In 1997, we started a large-scale study of newly arrived immigrants, ages 9 to 14, in 20 public middle and high schools in Boston, Cambridge, Mass., and the San Francisco Bay Area. Our participants came from Asia, Latin America and the Caribbean; many fled not only poverty but also strife, in countries like Guatemala, Nicaragua, El Salvador and Haiti. Over five years, we interviewed more than 400 students, as well as their siblings, parents and teachers. We gathered academic records, test scores and measures of psychological well-being.

The two brothers accused in the Boston bombings — Tamerlan Tsarnaev, 26, who was killed on Friday, and his brother, Dzhokhar, 19, who was captured later that day — were around 15 and 8, respectively, when they immigrated. Both attended Cambridge Rindge and Latin, that city’s only public high school.
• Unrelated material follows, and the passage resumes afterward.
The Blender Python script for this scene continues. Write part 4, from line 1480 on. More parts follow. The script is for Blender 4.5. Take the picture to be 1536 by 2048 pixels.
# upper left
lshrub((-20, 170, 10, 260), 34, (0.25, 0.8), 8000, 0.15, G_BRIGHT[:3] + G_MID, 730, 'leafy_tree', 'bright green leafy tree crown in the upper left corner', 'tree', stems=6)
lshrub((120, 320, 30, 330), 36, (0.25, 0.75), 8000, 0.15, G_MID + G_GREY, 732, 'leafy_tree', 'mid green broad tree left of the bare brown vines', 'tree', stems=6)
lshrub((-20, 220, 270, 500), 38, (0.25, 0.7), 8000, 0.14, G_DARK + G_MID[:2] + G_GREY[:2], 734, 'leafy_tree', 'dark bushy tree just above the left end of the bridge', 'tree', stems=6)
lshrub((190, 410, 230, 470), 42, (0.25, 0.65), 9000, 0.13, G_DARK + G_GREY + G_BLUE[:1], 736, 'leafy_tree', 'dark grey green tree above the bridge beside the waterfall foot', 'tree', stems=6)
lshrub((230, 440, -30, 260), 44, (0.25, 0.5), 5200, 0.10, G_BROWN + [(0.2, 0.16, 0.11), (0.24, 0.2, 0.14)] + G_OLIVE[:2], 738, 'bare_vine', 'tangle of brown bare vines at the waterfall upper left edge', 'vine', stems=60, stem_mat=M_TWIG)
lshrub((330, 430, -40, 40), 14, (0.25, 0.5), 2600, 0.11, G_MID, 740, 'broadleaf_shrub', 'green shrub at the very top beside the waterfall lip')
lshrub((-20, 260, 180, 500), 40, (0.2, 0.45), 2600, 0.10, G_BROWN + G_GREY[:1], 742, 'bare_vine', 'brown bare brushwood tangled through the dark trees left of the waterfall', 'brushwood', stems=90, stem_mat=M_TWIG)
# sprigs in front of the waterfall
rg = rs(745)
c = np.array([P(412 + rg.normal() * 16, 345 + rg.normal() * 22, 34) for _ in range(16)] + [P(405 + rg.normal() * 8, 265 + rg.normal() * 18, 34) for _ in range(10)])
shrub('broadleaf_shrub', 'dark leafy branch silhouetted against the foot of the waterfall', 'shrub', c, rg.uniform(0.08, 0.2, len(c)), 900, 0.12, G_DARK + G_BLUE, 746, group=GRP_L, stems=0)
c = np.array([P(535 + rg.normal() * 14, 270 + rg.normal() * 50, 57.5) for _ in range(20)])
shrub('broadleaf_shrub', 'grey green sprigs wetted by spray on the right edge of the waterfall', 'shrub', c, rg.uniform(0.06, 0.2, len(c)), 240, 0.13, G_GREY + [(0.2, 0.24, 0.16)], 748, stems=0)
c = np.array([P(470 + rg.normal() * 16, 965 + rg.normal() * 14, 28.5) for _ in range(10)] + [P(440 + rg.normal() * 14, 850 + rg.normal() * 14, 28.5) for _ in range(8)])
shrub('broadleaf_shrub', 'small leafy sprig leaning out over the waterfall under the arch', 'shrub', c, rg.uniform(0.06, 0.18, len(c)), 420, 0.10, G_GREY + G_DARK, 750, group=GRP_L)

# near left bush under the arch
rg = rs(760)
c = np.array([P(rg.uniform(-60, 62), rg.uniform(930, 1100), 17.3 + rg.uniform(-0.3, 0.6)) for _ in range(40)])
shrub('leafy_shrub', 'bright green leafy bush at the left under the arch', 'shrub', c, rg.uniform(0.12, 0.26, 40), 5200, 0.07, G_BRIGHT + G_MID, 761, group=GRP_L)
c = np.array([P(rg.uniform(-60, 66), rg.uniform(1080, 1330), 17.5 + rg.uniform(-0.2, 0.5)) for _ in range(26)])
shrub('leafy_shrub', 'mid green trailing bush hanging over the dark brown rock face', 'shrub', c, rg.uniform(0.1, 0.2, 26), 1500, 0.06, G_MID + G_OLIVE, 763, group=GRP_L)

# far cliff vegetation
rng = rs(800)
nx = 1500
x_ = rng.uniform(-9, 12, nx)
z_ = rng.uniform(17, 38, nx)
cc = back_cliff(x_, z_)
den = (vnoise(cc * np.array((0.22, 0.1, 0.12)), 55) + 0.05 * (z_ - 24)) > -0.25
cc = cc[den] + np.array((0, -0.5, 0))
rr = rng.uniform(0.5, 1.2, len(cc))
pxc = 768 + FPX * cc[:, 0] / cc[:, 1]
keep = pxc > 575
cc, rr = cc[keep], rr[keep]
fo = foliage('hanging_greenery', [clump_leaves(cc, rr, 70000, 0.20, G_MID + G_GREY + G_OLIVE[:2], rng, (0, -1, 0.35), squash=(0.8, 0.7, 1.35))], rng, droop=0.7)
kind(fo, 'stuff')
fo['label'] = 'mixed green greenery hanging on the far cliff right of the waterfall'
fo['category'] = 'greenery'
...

They were not part of our study, but they fit the demographic profile of the subjects of our research: birth to families displaced by war or strife, multiple-stage (including back-and-forth) migration, language difficulties and entry into harsh urban environments where gangs and crime are temptations.

When asked “what do you like most about being here?” an 11-year-old Haitian boy in Cambridge told us, “There is less killing here.” His response was notably succinct, but not unique.

A Salvadoran 10-year-old whose family had narrowly escaped death squads recounted intense loneliness. When a firecracker was set off in his working-class Cambridge neighborhood, he plunged into the arms of a stunned researcher.